Deputy Business Editor Dan Jenkins looks at an organisation that helps people into work and meets some of its employees.
THE shop floor at Remploy, in Spennymoor, County Durham, is just like any other factory - noisy and busy. But its workforce is rare in the North-East, as every employee is registered disabled.
Each has a story to tell - some more incredible than others.
Take assembly worker Timmy Tong, for instance. He has learning difficulties, but his talent for rollerskating led to a small role in the 1970s film Rollerball, which starred James Caan.
And washing machine engineer Gary Taylor's right arm was severely damaged in a car accident, but he became so proficient with his left that he is county darts champion.
Remploy was established at the end of the Second World War as a national network of factories to provide work for the ex-servicemen and women who came home badly injured.
Bob Warner, group chief executive, said: "It was set up principally for disabled war veterans, so most were physically disabled.
"Today, around half our workforce are people with learning difficulties."
The group is celebrating its 60th anniversary this year. The Spennymoor site opened two years after the first factory, in 1947. For many, it has provided a job for life - Barry Fulcher and Jackie Mudd, for example, have more than 80 years between them. The Government pays Remploy a £115m annual subsidy and the factories turn over another £180m.
Mr Warner said: "The subsidy covers the extra costs of employing people with disabilities, as we operate from so many sites.
"You could run our entire operation commercially from 15 sites."
Barrie Webster, who has run the Spennymoor site for the past three years, said: "We are very much founded on orthodox commercial principles.
"We effectively compete on a level playing field with all of our competitors and have developed strong bonds with various blue-chip companies in the region.
"We make adjustments to take people's disabilities in our stride and, ultimately, you don't notice those disabilities."
Nationally, the organisation has contracts to supply household names that include Ford, Lever Brothers and MG Rover.
The workforce of 88 at Spennymoor traditionally relied on out-sourced assembly work, mainly from the neighbouring Smart and Brown plant and the Electrolux factory.
Smart and Brown is long gone and a lot of the component contracts have been offshored to developing countries, where labour is much cheaper.
But the factory has found niche markets that can provide more than enough work and has diversified into the lucrative recycling market.

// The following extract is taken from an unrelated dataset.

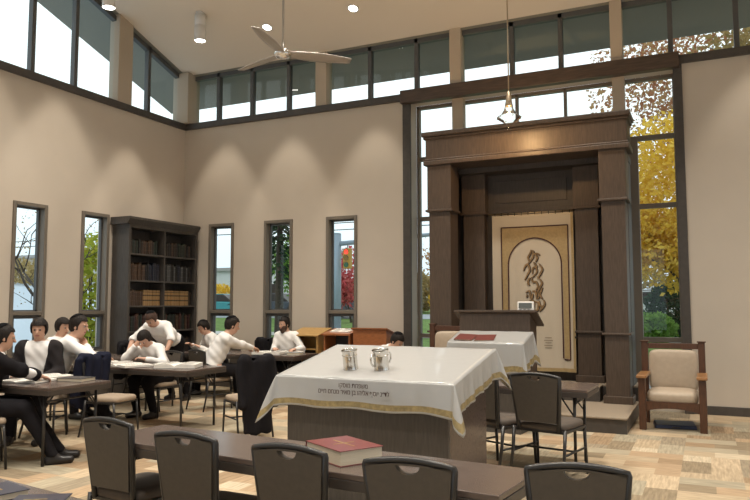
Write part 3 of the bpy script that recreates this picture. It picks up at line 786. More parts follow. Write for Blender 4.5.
def spine_mat(n, c):
    m = mat('spine_'+n.replace(' ', '_'), c, .5)
    nt = m.node_tree
    if len(nt.nodes) > 2: return m
    b = nt.nodes['Principled BSDF']; tc = nt.nodes.new('ShaderNodeTexCoord'); sp = nt.nodes.new('ShaderNodeSeparateXYZ'); nt.links.new(tc.outputs['Generated'], sp.inputs[0])
    r = nt.nodes.new('ShaderNodeValToRGB'); r.color_ramp.interpolation = 'CONSTANT'
    dk = tuple(x*.25 for x in c) if n == 'tan banded' else tuple(min(1, x*1.9+.012) for x in c)
    seq = [(0, c), (.30, dk), (.38 if n == 'tan banded' else .32, c), (.62, dk), (.70 if n == 'tan banded' else .64, c), (.86, dk), (.90, c)]
    e = r.color_ramp.elements; e[0].position = 0; e[0].color = (*seq[0][1], 1); e[1].position = seq[1][0]; e[1].color = (*seq[1][1], 1)
    for p, cc in seq[2:]:
        k = e.new(p); k.color = (*cc, 1)
    nt.links.new(sp.outputs[2], r.inputs[0]); nt.links.new(r.outputs[0], b.inputs['Base Color'])
    return m
def spine_book(cn, w, h, d):
    # local: spine faces +x at x=0, width along y from 0, standing on z=0; rounded spine
    mb = MB(); n = 6
    poly = [(-d, 0), (-d, w)]+[(.006*sin(pi*i/n), w*(1-i/n)) for i in range(n+1)]
    mb.prism(poly, 'z', 0, h)
    return mb.build('shelf_book', spine_mat(cn, BCOL[cn]))
ROWN = ['second from bottom', 'third from bottom', 'middle', 'second from top', 'top']
ordn = ['first', 'second', 'third', 'fourth', 'fifth', 'sixth', 'seventh', 'eighth', 'ninth', 'tenth', 'eleventh', 'twelfth', 'thirteenth', 'fourteenth', 'fifteenth', 'sixteenth', 'seventeenth', 'eighteenth', 'nineteenth', 'twentieth', 'twenty-first', 'twenty-second', 'twenty-third', 'twenty-fourth']
for ri, z in enumerate(SH[1:]):
    for bi, (ya, yb) in enumerate(((BY0+.06, -.975), (-.93, BY1-.06))):
        y = ya; k = 0; r = random.Random(ri*7+bi)
        sets = {4: ['dark brown', 'dark green', 'black', 'brown'], 3: ['brown', 'dark brown', 'maroon', 'navy'] if bi == 0 else ['navy', 'black', 'grey', 'black'], 2: ['brown', 'tan banded'] if bi == 0 else ['tan banded', 'tan banded'], 1: ['dark green', 'black', 'maroon', 'brown'], 0: ['dark brown', 'navy', 'maroon', 'black']}[ri]
        while True:
            f = (y-ya)/(yb-ya)
            if ri == 2: cn = ('brown' if f < .42 else 'tan banded') if bi == 0 else ('tan banded' if f < .86 else 'dark brown')
            elif ri == 3 and bi == 0: cn = 'brown' if f < .5 else ('black' if f < .6 else 'navy')
            elif ri == 4 and bi == 1: cn = 'brown' if k in (5, 15) else sets[int(r.random()*3)]
            else: cn = sets[int(r.random()*4)]
            w = r.uniform(.036, .056) if cn != 'tan banded' else .047
            if ri == 4 and f > (.86 if bi == 0 else .97): break
            if y+w > yb: break
            h = {4: .25, 3: .30, 2: .27, 1: .29, 0: .29}[ri]*(r.uniform(.90, 1.08) if cn != 'tan banded' else 1)
            b = spine_book(cn, w-.0015, h, .21); b.location = (BD-.06-r.uniform(0, .02), y, z)
            tag(b, '%s book, %s from left on the %s shelf of bookcase %s bay' % (cn, ordn[min(k, 23)], ROWN[ri], 'left' if bi == 0 else 'right'), 'book', 'books on the %s shelf' % ROWN[ri])
            y += w; k += 1

# ------------------------------------------------------------------ books on tables
def closed_book(name, label, loc, rz, w, d, t, cover, gilt=None, group=None):
    b = thing(name, label, 'book', loc, rz, group)
    mb = MB(); mb.box(-w/2, w/2, -d/2, d/2, 0, .004); mb.box(-w/2, w/2, -d/2, d/2, t-.004, t); mb.box(-w/2, -w/2+.005, -d/2, d/2, .004, t-.004)
    mb.build('cover', cover, b, bevel=.0015)
    MB().box(-w/2+.005, w/2-.006, -d/2+.006, d/2-.006, .004, t-.004).build('page_block', M_page, b)
    if gilt:
        mb = MB()
        for (x0, x1, y0, y1) in gilt: mb.box(x0, x1, y0, y1, t, t+.0012)
        mb.build('gilt_ornament', M_gilt, b)
    return b
closed_book('hardcover_book', 'thick red hardcover book lying on the long walnut table', (7.60, -7.665, .74), radians(-30), .335, .25, .074, M_redcover, [(-.10, .10, -.004, .004), (-.004, .004, -.06, .06)])
gl = [(-.055, -.045, -.02, .05), (-.035, -.025, -.03, .04), (-.01, .0, -.02, .045), (.015, .025, -.03, .03), (-.055, .03, .05, .058)]
closed_book('hardcover_book', 'navy book with gold stamping at the bottom left corner of the view', (6.66, -8.93, .74), radians(-14), .20, .27, .03, M_navy, gl)
closed_book('hardcover_book', 'navy book with gold stamping, right of the other on the nearest table', (6.985, -8.965, .74), radians(33), .20, .27, .03, M_navy, gl)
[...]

It works with retailers Dixons and Comet, repairing old washing machines.
They are serviced and sold to low-income families through charity shops, at a starting price of about £45.
Mr Warner, said: "We have been predominantly a manufacturing business and we have suffered over the last five years like the rest of manufacturing.
"We have tried to move more into the service sector, with the likes of the white goods recycling."
In April, the division will be expanded to include recycling home computers.
It has a contract to take PCs from the Department for Work and Pensions and the Inland Revenue. They will be overhauled, then returned.
Mr Webster said: "Organisations such as Government agencies and banks often want to move equipment to different sections, but they can have sensitive information on the hard drives.
"These organisations need someone like us they can trust to clean the equipment thoroughly, so they can send it back to another area, knowing there is no chance of security being compromised."
Remploy in Spennymoor still has contracts with several national household names, including one assembling divan beds for a well-known soft furnishings group. Its electrical sub-assembly division produces more than 150 types of lighting boards for illuminated signs used by local authorities.
Mr Webster said: "The way that manufacturing has gone, our contract service has had to specialise in items that are either too bulky and costly for firms to ship in from far-flung places, or we offer a bespoke service that is fast and flexible."
This flexibility can be seen in the order book. Only last spring, workers were producing about 130,000 strimmer blades for garden centres, 360,000 moulded corners to protect central heating radiators and more than 500,000 components for Christmas crackers.
Its field of operations has changed during the past decade to such an extent that the jobs it provides represent a fraction of the number of disabled people it supports.
It helps thousands of people with a range of physical and mental disabilities to find work every year.
Mr Warner said: "This year we will recruit about 300 into our business and help about 3,500 into other businesses.
"Attitudes have changed. People want choice and, generally, they choose what we term the open working environment.
"The nature of the work we do will change and we will continue to evolve, as we have over the last 60 years.
"We will do more training at the factories, so they become somewhere not just employing people, but training people for the general economy."
The first floor at Spennymoor is given over to one of these training centres. Since it opened in 2003, it has helped 400 disabled people find employment outside the factory.
It has good links placing trainees with large organisations such as BT, Sainsbury's and Asda.
Mr Warner said: "In the past, Remploy was accused of employing people in the factories and not doing a lot of training.
"Now we do personal development and basic skills. Local colleges come in and teach people basic maths or how to read.
"That has made a real difference to the lives of people who have very often been failed by the education system."